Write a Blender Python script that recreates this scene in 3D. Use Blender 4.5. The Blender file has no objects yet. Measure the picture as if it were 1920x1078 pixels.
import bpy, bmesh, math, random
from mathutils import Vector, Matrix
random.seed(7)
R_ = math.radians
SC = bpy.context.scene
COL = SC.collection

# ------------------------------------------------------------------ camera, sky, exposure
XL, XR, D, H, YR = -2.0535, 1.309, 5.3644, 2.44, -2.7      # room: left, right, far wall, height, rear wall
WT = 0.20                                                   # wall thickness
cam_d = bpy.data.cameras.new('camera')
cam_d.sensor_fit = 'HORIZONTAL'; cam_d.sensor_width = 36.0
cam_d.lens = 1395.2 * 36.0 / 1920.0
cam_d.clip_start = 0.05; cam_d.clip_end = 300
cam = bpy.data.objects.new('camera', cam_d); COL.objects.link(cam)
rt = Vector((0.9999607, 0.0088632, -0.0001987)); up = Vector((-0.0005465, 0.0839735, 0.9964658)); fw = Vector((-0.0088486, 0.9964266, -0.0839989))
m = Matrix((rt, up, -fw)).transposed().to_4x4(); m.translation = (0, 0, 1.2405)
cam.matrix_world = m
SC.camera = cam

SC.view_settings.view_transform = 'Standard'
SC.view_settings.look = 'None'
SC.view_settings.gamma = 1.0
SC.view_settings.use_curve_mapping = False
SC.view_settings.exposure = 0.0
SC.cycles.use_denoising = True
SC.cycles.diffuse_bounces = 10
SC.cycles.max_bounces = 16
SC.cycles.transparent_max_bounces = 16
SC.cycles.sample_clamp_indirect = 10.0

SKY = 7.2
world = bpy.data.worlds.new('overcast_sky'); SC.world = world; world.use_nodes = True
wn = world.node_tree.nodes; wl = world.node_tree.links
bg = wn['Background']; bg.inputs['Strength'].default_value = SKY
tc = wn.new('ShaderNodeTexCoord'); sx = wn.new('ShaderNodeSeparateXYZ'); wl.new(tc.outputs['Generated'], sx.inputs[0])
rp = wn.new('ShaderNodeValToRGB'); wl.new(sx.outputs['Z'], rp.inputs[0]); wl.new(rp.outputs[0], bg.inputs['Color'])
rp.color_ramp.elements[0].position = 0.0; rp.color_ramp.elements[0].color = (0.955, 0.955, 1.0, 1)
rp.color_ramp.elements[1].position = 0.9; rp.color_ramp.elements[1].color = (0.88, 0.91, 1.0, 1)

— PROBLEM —
Copy exactly the lines that run from the first line of the data to the line containing "COL = SC.collection", please, with both ends included and nothing else.

— REPLY TO THE TASK —
Write a Blender Python script that recreates this scene in 3D. Use Blender 4.5. The Blender file has no objects yet. Measure the picture as if it were 1920x1078 pixels.
import bpy, bmesh, math, random
from mathutils import Vector, Matrix
random.seed(7)
R_ = math.radians
SC = bpy.context.scene
COL = SC.collection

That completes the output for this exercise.